#### Task to carry out:
Gather, from the data below, each line in which the word "script" occurs.

-=-=-

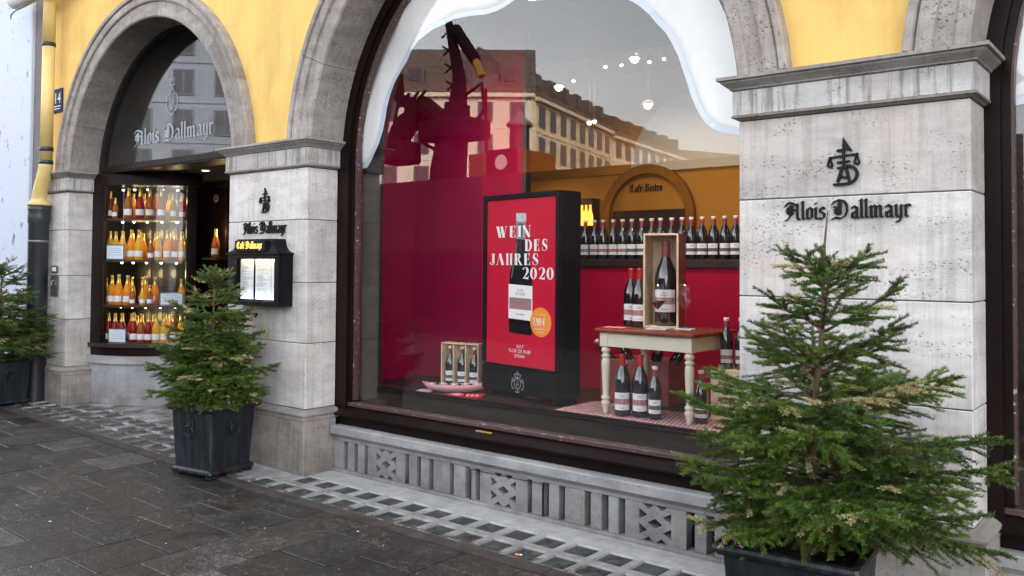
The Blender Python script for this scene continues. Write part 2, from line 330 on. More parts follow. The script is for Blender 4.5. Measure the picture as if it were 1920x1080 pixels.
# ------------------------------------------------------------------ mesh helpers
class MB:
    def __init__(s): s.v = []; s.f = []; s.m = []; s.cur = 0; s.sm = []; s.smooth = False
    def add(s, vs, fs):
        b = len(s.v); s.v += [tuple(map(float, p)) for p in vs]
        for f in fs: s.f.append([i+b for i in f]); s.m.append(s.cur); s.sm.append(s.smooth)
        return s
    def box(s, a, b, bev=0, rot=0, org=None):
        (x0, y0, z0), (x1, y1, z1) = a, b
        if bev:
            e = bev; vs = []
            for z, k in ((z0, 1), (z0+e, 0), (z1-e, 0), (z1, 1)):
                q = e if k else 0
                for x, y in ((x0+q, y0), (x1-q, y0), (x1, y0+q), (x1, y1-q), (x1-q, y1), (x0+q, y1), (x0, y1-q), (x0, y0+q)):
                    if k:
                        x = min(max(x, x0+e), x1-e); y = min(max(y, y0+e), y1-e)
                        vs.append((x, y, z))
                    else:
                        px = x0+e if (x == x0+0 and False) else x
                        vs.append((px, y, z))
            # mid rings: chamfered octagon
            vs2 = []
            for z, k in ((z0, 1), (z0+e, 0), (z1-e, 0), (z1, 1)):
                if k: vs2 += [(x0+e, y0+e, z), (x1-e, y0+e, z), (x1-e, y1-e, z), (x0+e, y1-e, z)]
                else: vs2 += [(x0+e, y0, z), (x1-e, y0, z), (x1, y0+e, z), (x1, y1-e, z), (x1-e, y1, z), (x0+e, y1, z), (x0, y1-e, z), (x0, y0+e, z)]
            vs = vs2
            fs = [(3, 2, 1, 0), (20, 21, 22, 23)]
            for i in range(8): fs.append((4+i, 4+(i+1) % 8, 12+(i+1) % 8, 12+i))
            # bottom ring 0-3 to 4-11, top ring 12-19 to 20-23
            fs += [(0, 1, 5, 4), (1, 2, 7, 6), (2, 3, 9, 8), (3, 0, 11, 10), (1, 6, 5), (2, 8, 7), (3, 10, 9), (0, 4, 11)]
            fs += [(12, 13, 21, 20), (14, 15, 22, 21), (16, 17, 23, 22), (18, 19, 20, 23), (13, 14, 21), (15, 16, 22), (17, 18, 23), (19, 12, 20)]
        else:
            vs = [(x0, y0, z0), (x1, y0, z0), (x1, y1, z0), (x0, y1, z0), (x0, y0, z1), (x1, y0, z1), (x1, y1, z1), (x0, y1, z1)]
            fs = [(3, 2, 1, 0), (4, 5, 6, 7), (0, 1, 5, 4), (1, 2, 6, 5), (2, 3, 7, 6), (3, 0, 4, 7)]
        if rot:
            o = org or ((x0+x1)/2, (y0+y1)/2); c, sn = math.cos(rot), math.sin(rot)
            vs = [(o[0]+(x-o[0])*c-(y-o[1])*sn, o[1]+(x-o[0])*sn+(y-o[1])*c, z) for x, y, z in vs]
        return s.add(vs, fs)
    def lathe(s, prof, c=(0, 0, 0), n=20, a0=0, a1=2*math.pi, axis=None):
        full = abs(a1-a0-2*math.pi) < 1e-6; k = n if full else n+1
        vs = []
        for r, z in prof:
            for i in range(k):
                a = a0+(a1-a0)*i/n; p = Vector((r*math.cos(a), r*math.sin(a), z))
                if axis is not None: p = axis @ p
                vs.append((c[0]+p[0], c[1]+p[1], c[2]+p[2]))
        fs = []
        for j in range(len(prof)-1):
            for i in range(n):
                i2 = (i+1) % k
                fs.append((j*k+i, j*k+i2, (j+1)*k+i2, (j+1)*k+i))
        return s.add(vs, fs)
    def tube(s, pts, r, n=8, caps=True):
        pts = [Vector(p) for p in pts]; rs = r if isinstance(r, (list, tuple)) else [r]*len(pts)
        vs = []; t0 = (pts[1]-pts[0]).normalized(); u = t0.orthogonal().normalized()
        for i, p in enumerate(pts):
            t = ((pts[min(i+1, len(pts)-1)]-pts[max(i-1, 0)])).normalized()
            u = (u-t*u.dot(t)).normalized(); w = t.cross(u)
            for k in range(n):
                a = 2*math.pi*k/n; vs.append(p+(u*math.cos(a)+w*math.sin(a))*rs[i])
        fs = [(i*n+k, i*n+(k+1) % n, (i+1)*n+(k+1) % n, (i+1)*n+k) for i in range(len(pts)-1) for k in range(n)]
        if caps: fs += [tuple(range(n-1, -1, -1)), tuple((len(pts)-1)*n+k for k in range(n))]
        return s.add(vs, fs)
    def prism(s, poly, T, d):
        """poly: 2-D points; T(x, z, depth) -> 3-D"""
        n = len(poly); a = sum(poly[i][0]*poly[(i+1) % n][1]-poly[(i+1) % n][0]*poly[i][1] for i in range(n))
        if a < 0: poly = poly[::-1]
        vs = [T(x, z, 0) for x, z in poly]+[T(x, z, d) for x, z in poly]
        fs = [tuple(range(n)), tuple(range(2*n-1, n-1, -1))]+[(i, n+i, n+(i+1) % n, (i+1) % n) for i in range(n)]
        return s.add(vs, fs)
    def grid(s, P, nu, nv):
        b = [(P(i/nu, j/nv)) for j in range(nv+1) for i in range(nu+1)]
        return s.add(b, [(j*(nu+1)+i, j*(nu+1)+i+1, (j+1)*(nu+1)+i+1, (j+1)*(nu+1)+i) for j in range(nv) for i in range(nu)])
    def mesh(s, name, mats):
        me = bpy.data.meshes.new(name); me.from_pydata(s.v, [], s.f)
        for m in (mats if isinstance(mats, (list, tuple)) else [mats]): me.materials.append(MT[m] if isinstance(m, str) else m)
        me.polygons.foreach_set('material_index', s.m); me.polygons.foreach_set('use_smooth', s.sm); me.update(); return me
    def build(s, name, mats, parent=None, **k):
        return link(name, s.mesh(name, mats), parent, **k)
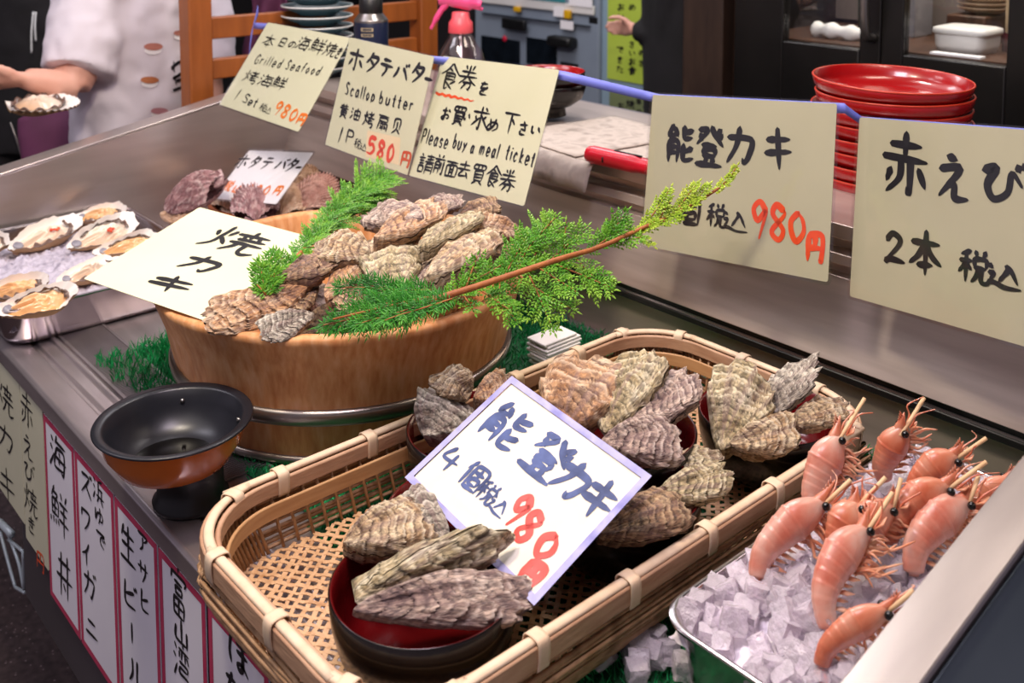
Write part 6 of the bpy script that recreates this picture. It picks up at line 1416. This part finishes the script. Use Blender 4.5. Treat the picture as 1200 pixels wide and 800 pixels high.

-=-=-

#### Written solution:
The Blender Python script for this scene continues. Write part 2, from line 330 on. More parts follow. The script is for Blender 4.5. Measure the picture as if it were 1920x1080 pixels.
Write part 6 of the bpy script that recreates this picture. It picks up at line 1416. This part finishes the script. Use Blender 4.5. Treat the picture as 1200 pixels wide and 800 pixels high.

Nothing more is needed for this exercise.